##### Dataset rows

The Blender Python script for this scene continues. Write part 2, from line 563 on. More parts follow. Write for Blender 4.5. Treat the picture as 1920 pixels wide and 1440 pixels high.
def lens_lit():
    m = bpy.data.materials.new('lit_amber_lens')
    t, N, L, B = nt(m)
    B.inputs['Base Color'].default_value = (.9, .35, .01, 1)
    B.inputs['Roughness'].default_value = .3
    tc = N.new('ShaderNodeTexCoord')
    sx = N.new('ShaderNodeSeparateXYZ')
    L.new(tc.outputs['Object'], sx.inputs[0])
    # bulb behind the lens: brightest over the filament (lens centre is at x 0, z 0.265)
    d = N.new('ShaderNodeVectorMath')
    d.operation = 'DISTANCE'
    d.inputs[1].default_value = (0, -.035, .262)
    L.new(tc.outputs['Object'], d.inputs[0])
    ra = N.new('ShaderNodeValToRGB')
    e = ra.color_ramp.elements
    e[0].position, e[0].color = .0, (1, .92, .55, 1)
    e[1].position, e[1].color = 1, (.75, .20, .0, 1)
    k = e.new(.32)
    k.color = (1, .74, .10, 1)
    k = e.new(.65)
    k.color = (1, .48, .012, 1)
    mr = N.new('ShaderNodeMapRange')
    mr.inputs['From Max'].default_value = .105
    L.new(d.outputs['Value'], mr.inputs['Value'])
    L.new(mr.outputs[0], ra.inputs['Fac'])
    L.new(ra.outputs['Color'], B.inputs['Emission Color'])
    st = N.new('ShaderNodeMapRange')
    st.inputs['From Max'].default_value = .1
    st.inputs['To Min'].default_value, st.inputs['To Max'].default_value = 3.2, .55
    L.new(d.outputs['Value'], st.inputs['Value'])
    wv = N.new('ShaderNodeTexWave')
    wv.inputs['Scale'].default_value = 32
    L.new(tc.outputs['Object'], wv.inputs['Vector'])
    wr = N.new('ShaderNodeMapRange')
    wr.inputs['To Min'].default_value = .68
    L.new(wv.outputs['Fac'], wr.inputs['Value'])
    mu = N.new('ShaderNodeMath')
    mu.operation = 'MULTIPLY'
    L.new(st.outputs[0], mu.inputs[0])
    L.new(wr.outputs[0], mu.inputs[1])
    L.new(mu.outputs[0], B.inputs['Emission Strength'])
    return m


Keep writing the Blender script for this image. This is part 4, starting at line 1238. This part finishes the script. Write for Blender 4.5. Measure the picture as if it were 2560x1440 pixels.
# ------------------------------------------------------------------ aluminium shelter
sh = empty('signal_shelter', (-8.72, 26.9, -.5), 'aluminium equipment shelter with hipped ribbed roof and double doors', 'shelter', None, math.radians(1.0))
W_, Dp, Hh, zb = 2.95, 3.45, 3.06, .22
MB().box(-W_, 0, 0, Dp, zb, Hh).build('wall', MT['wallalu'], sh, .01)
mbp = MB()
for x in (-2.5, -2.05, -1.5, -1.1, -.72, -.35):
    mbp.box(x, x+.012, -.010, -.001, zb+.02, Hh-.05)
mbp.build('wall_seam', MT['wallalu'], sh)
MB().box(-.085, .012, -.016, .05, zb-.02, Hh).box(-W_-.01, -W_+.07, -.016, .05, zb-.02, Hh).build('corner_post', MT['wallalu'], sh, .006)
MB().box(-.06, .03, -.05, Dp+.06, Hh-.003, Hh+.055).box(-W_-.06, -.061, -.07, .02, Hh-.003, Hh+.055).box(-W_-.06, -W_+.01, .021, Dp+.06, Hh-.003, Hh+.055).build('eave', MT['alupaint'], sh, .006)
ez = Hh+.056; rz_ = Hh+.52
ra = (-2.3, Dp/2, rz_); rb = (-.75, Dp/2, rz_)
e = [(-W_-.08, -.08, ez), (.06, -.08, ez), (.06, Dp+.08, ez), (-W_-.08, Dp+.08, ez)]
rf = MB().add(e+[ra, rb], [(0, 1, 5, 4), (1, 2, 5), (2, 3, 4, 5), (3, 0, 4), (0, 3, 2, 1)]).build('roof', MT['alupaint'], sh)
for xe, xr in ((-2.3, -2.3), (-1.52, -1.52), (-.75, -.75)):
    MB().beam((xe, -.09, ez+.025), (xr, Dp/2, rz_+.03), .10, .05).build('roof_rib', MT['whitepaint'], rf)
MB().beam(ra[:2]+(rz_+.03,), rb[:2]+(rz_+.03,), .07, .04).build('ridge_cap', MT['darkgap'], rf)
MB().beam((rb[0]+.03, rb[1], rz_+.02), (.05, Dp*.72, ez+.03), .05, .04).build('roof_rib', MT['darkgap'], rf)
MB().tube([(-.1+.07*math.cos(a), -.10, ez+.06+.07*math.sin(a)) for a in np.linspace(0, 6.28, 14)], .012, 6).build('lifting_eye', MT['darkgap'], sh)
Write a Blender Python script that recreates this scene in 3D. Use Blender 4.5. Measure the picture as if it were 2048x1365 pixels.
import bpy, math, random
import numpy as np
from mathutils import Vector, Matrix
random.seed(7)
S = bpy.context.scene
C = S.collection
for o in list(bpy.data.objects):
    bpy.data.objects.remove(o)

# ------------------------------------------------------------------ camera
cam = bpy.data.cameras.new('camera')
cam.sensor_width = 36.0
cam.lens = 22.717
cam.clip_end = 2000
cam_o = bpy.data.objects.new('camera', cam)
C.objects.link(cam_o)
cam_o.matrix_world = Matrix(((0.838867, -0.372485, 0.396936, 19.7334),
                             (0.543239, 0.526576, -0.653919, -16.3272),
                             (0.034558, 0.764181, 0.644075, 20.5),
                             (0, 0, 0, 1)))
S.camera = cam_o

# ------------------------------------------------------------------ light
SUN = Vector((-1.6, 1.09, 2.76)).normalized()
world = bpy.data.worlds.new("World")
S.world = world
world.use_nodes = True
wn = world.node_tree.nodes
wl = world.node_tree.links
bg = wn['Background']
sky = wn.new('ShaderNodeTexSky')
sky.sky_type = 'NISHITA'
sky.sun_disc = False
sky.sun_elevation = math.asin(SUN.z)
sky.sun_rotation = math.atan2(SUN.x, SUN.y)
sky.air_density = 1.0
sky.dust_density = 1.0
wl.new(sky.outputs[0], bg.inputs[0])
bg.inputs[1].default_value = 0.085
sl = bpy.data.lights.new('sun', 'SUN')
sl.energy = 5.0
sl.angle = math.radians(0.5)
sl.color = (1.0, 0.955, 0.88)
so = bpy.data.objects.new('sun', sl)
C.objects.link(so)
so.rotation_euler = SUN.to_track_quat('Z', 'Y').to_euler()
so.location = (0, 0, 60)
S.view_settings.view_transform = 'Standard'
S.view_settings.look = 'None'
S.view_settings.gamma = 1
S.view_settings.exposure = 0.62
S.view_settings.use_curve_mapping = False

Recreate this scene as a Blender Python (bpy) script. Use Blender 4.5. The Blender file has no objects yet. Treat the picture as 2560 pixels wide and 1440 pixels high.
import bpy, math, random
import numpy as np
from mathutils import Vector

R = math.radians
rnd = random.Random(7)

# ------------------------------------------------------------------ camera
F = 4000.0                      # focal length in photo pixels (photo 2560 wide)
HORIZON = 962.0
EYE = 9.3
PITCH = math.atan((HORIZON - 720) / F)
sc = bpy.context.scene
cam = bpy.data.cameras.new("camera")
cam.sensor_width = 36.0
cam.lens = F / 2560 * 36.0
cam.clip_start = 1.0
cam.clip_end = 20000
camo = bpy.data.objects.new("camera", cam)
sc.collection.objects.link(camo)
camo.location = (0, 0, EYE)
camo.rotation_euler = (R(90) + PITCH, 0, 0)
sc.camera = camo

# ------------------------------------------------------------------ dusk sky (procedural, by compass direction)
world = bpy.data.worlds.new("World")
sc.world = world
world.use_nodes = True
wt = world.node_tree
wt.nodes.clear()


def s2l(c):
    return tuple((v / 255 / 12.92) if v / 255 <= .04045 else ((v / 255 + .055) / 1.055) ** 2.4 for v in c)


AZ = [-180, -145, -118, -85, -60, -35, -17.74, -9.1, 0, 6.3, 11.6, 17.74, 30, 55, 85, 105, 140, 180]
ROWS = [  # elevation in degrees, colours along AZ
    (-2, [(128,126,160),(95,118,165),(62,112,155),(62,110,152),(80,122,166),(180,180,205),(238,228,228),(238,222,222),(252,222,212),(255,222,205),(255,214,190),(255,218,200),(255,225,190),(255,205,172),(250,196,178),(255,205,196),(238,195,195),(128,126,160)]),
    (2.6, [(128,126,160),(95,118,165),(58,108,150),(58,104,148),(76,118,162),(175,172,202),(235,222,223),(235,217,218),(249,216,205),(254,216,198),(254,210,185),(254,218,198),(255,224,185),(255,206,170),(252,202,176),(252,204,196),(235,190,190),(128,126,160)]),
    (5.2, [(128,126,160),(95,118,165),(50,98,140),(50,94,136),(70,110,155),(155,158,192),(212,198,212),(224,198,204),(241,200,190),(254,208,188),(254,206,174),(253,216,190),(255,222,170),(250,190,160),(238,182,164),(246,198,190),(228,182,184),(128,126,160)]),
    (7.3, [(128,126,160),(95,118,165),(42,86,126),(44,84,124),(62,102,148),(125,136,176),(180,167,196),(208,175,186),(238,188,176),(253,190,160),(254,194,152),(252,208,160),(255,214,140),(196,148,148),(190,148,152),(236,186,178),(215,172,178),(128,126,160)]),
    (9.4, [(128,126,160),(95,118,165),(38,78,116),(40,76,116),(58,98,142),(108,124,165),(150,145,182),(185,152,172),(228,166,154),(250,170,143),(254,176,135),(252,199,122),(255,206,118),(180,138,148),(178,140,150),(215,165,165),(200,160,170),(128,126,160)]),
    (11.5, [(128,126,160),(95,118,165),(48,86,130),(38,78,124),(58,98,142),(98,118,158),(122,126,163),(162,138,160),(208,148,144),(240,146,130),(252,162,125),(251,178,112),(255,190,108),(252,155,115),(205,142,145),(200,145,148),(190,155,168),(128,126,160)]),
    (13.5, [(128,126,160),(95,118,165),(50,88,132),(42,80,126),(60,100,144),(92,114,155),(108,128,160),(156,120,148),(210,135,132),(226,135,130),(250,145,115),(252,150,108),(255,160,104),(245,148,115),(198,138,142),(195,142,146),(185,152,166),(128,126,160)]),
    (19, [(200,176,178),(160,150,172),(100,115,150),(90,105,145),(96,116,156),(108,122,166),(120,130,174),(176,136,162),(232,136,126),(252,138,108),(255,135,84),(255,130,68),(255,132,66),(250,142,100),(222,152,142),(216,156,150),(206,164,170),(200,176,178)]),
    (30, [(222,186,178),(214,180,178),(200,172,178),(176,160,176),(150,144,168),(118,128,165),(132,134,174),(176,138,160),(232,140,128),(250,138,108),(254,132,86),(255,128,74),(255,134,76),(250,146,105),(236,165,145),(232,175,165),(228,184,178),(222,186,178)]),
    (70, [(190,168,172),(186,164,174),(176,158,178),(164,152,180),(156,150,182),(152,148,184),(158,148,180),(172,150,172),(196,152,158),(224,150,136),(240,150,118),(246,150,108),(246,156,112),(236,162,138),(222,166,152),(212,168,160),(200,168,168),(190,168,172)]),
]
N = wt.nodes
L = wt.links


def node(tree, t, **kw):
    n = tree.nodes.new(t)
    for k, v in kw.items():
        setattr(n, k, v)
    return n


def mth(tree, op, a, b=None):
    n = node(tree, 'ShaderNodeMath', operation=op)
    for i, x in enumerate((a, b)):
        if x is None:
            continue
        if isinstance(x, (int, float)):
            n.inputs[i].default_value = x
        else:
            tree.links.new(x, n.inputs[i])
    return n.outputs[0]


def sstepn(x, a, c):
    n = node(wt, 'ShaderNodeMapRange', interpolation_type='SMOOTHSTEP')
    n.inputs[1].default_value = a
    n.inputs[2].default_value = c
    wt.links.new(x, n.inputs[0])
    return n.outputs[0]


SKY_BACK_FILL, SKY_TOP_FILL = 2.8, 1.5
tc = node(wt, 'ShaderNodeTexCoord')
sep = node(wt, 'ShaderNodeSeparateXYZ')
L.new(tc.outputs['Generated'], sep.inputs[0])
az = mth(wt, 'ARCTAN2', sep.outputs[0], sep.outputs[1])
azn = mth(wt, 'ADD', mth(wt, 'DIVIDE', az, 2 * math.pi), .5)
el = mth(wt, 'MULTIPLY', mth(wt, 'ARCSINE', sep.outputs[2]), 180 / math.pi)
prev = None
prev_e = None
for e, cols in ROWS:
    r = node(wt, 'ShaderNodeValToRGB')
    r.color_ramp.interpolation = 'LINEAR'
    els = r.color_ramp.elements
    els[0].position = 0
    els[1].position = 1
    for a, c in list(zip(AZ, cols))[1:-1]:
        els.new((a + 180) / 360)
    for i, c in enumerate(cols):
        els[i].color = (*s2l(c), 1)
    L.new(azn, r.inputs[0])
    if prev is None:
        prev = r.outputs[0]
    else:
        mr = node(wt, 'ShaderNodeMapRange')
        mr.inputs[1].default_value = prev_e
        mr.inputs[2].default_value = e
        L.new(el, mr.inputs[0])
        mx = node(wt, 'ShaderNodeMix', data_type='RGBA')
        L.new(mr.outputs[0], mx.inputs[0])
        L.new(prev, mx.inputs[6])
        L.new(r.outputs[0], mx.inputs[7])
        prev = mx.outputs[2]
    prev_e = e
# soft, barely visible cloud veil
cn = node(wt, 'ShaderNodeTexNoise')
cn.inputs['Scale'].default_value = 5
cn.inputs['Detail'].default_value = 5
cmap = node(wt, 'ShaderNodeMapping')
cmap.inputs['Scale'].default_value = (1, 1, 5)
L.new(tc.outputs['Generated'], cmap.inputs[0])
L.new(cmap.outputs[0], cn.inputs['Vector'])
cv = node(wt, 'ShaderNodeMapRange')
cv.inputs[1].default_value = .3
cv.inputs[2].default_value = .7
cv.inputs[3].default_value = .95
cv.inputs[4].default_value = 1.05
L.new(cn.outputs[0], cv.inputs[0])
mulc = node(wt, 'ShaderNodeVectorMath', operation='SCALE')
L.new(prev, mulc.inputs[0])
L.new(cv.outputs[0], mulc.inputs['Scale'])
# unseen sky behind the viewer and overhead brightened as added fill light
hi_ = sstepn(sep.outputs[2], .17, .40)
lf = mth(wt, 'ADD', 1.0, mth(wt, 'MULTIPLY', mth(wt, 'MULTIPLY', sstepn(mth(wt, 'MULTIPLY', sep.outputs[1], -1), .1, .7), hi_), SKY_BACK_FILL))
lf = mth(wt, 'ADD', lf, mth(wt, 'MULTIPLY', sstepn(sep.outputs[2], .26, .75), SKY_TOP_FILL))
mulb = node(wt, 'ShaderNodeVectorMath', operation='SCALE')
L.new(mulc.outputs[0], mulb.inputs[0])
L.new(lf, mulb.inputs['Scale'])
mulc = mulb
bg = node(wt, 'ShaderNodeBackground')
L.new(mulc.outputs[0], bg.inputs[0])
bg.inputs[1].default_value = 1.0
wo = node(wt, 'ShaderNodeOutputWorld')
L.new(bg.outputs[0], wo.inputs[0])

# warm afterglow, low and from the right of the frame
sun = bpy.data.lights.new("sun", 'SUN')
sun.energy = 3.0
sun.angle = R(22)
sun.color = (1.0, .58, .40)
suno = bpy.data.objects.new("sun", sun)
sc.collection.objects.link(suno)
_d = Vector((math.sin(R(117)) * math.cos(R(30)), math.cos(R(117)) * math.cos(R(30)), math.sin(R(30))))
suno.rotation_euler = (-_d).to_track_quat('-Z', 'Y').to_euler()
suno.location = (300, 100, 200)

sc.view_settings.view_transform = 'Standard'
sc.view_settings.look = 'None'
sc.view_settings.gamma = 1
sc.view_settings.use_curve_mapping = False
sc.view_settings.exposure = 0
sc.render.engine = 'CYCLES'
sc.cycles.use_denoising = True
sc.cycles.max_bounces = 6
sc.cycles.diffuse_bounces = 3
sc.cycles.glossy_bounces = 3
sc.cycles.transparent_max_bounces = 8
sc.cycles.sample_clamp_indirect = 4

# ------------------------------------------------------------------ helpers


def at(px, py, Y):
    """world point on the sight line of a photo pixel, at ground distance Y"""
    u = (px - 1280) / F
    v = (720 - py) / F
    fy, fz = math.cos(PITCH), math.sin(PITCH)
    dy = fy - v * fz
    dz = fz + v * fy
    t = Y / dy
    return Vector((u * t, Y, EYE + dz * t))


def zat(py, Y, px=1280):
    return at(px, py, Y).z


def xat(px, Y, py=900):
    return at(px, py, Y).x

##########

* Exercise objective *
Among the records above, extract exactly the lines from the line with "Recreate this scene" to the line with "return tuple((v /", both lines included, and leave out the rest.

* Response for this exercise *
Recreate this scene as a Blender Python (bpy) script. Use Blender 4.5. The Blender file has no objects yet. Treat the picture as 2560 pixels wide and 1440 pixels high.
import bpy, math, random
import numpy as np
from mathutils import Vector

R = math.radians
rnd = random.Random(7)

# ------------------------------------------------------------------ camera
F = 4000.0                      # focal length in photo pixels (photo 2560 wide)
HORIZON = 962.0
EYE = 9.3
PITCH = math.atan((HORIZON - 720) / F)
sc = bpy.context.scene
cam = bpy.data.cameras.new("camera")
cam.sensor_width = 36.0
cam.lens = F / 2560 * 36.0
cam.clip_start = 1.0
cam.clip_end = 20000
camo = bpy.data.objects.new("camera", cam)
sc.collection.objects.link(camo)
camo.location = (0, 0, EYE)
camo.rotation_euler = (R(90) + PITCH, 0, 0)
sc.camera = camo

# ------------------------------------------------------------------ dusk sky (procedural, by compass direction)
world = bpy.data.worlds.new("World")
sc.world = world
world.use_nodes = True
wt = world.node_tree
wt.nodes.clear()


def s2l(c):
    return tuple((v / 255 / 12.92) if v / 255 <= .04045 else ((v / 255 + .055) / 1.055) ** 2.4 for v in c)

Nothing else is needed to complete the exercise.